THE PROBLEM.
Print out every line, exactly as written.

━━━━

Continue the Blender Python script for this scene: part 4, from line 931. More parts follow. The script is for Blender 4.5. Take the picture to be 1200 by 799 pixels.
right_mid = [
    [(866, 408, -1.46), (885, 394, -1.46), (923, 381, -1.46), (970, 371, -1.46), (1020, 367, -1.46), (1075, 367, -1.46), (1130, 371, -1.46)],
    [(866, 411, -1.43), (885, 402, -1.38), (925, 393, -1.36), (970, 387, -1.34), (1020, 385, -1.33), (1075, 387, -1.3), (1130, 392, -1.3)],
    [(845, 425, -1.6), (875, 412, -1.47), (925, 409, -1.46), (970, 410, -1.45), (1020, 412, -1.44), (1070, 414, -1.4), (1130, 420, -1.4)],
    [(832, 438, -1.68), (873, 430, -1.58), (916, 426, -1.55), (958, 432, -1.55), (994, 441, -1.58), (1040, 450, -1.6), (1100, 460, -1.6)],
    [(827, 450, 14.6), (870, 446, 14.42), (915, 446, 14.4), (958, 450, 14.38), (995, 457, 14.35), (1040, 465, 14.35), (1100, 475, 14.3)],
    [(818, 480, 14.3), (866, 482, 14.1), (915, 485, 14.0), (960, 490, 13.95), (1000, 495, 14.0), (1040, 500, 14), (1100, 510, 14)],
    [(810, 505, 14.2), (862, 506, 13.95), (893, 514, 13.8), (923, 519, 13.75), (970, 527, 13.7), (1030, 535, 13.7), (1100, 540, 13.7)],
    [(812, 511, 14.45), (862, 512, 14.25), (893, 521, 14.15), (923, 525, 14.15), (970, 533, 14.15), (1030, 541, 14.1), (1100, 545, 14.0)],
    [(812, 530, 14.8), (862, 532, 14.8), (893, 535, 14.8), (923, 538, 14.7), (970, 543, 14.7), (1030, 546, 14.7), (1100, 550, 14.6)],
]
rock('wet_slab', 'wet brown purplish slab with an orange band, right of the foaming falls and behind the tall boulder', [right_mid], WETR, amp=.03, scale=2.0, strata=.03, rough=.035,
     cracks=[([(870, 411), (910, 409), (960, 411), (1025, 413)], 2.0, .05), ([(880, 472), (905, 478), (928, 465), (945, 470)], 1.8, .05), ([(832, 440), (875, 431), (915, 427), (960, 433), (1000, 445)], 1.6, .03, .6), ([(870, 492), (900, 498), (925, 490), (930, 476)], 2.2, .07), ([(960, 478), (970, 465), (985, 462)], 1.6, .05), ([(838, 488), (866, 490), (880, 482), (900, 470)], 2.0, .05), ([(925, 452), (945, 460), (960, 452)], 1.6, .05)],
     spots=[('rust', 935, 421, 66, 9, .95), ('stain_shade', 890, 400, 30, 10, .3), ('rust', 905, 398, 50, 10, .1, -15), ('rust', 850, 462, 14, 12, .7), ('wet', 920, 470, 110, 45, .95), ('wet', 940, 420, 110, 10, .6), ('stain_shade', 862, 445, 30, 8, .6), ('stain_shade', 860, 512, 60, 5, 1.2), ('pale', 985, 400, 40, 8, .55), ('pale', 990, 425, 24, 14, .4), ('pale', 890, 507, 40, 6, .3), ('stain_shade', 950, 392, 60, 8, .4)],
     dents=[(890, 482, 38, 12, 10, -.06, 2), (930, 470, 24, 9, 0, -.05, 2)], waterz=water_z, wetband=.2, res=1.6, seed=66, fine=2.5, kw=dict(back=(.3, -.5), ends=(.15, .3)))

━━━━

TASK RESULT.
Continue the Blender Python script for this scene: part 4, from line 931. More parts follow. The script is for Blender 4.5. Take the picture to be 1200 by 799 pixels.
right_mid = [
    [(866, 408, -1.46), (885, 394, -1.46), (923, 381, -1.46), (970, 371, -1.46), (1020, 367, -1.46), (1075, 367, -1.46), (1130, 371, -1.46)],
    [(866, 411, -1.43), (885, 402, -1.38), (925, 393, -1.36), (970, 387, -1.34), (1020, 385, -1.33), (1075, 387, -1.3), (1130, 392, -1.3)],
    [(845, 425, -1.6), (875, 412, -1.47), (925, 409, -1.46), (970, 410, -1.45), (1020, 412, -1.44), (1070, 414, -1.4), (1130, 420, -1.4)],
    [(832, 438, -1.68), (873, 430, -1.58), (916, 426, -1.55), (958, 432, -1.55), (994, 441, -1.58), (1040, 450, -1.6), (1100, 460, -1.6)],
    [(827, 450, 14.6), (870, 446, 14.42), (915, 446, 14.4), (958, 450, 14.38), (995, 457, 14.35), (1040, 465, 14.35), (1100, 475, 14.3)],
    [(818, 480, 14.3), (866, 482, 14.1), (915, 485, 14.0), (960, 490, 13.95), (1000, 495, 14.0), (1040, 500, 14), (1100, 510, 14)],
    [(810, 505, 14.2), (862, 506, 13.95), (893, 514, 13.8), (923, 519, 13.75), (970, 527, 13.7), (1030, 535, 13.7), (1100, 540, 13.7)],
    [(812, 511, 14.45), (862, 512, 14.25), (893, 521, 14.15), (923, 525, 14.15), (970, 533, 14.15), (1030, 541, 14.1), (1100, 545, 14.0)],
    [(812, 530, 14.8), (862, 532, 14.8), (893, 535, 14.8), (923, 538, 14.7), (970, 543, 14.7), (1030, 546, 14.7), (1100, 550, 14.6)],
]
rock('wet_slab', 'wet brown purplish slab with an orange band, right of the foaming falls and behind the tall boulder', [right_mid], WETR, amp=.03, scale=2.0, strata=.03, rough=.035,
     cracks=[([(870, 411), (910, 409), (960, 411), (1025, 413)], 2.0, .05), ([(880, 472), (905, 478), (928, 465), (945, 470)], 1.8, .05), ([(832, 440), (875, 431), (915, 427), (960, 433), (1000, 445)], 1.6, .03, .6), ([(870, 492), (900, 498), (925, 490), (930, 476)], 2.2, .07), ([(960, 478), (970, 465), (985, 462)], 1.6, .05), ([(838, 488), (866, 490), (880, 482), (900, 470)], 2.0, .05), ([(925, 452), (945, 460), (960, 452)], 1.6, .05)],
     spots=[('rust', 935, 421, 66, 9, .95), ('stain_shade', 890, 400, 30, 10, .3), ('rust', 905, 398, 50, 10, .1, -15), ('rust', 850, 462, 14, 12, .7), ('wet', 920, 470, 110, 45, .95), ('wet', 940, 420, 110, 10, .6), ('stain_shade', 862, 445, 30, 8, .6), ('stain_shade', 860, 512, 60, 5, 1.2), ('pale', 985, 400, 40, 8, .55), ('pale', 990, 425, 24, 14, .4), ('pale', 890, 507, 40, 6, .3), ('stain_shade', 950, 392, 60, 8, .4)],
     dents=[(890, 482, 38, 12, 10, -.06, 2), (930, 470, 24, 9, 0, -.05, 2)], waterz=water_z, wetband=.2, res=1.6, seed=66, fine=2.5, kw=dict(back=(.3, -.5), ends=(.15, .3)))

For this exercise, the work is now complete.